22 / 11 / 2024
fuzul

Yapı ruhsatı daire sayısı 2012'nin ilk çeyreğinde yüzde 5 arttı!

Yapı ruhsatı daire sayısı 2012'nin ilk çeyreğinde yüzde 5 arttı!

Konutlara verilmiş yapı ruhsatlarının daire sayısı bazında 2010 yılının ilk çeyreğinde yüzde 5.2, 2011'in ilk çeyreğinde yüzde 13.5'luk bir gerileme var. 2012 yılının ilk çeyreğinde ise yüzde 5'lik artış var...




Gayrimenkul sektörünün son yıllardaki 'flaş' şirketlerinden Fi Yapı'nın aleyhindeki icra takip dosyaları ve 4 bine yakın inşaatın yarım kalmış olduğuna dair dünkü haber üzerine, Türkiye Müteahhitler Birliği'nin öngörüsünü merak ettim.

Şu vurgu dikkatimi çekti:

'Son dönemde bazı ekonomi yazarları tarafından 'konut sektöründe arz fazlası mı var? Arz talep arasındaki denge bozuldu mu?' gibi sorular gündeme gelmektedir... Durum, tek başına bir arz fazlası anlamına gelmese de azımsanması doğru olmayacak bir riskin göz önünde tutulması açısından önemlidir.'

Sonuç cümlesini baştan söylemiş oldum. Peki, Türkiye Müteahhitler Birliği'nin 'risk' ikazına neden olan durum ne?
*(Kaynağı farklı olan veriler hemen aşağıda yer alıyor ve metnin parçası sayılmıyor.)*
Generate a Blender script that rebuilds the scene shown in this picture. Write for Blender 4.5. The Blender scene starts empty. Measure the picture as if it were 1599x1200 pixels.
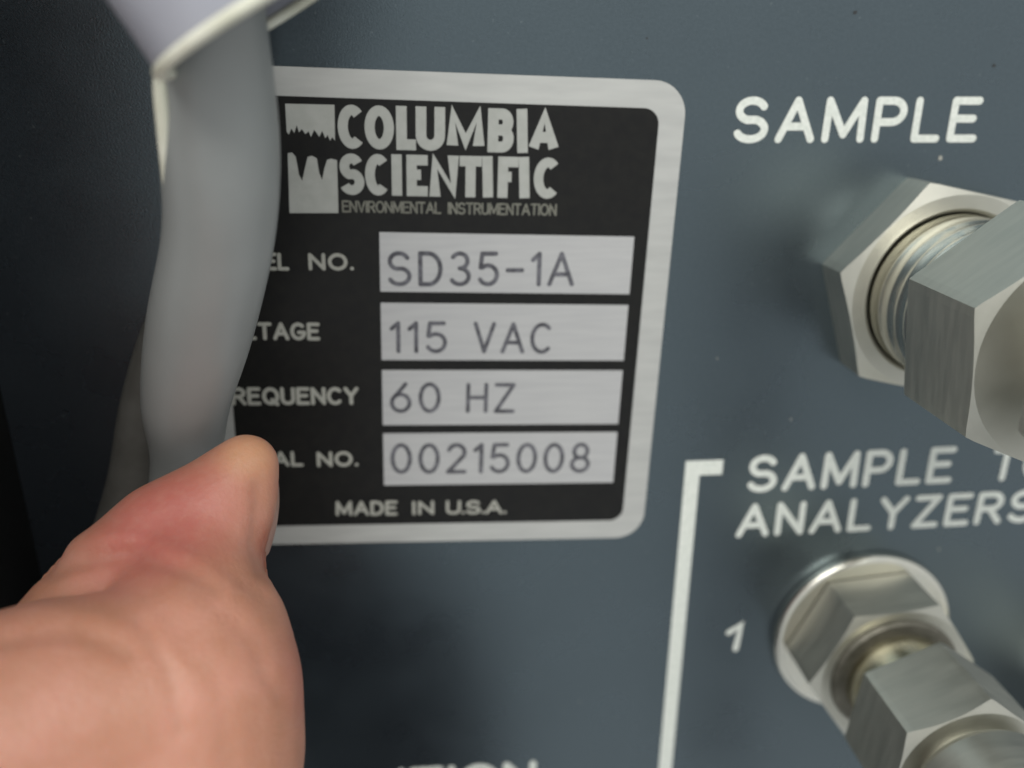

Küresel kriz ve Türkiye'nin mevcut ekonomik konjonktürü göz önünde tutarak 'konutta arz fazlası mı var?' sorusuna 'yapı ruhsatları ve yapı kullanma izin belgelerindeki sayısal değişim' ile yanıt aranıyor.

Şunu da unutmamak gerekiyor ki, Türkiye'deki mevcut yapı stokunun yüzde 70'i ya yapı ruhsatına ya da kullanma iznine sahip değil!

Ve işte tablo:

2010 yılında yapı ruhsatları daire sayısı itibarıyla yüzde 76.8 arttı. 2011 yılında ise, 2010'a göre yüzde 29.6 geriledi.

2012 yılını değerlendirebilmek amacıyla Türkiye Müteahhitler Birliği son üç yılın ilk çeyrek rakamlarını karşılaştırıyor.

Konutlara verilmiş yapı ruhsatlarının daire sayısı bazında 2010 yılının ilk çeyreğinde yüzde 5.2, 2011'in ilk çeyreğinde yüzde 13.5'luk bir gerileme var. 2012 yılının ilk çeyreğinde ise yüzde 5'lik artış.

Ve bu rakam üzerine Türkiye Müteahhitler Birliği, 'Bu durum tek başına bir arz fazlası anlamına gelmese de, azımsanması doğru olmayacak bir riskin göz önünde tutulması açısından önemlidir' diyor.

Balon, patlama, tehlike gibi 'keskin' ifadeler yerine sıkıntı biraz uzun bir cümleyle yorumlanmış.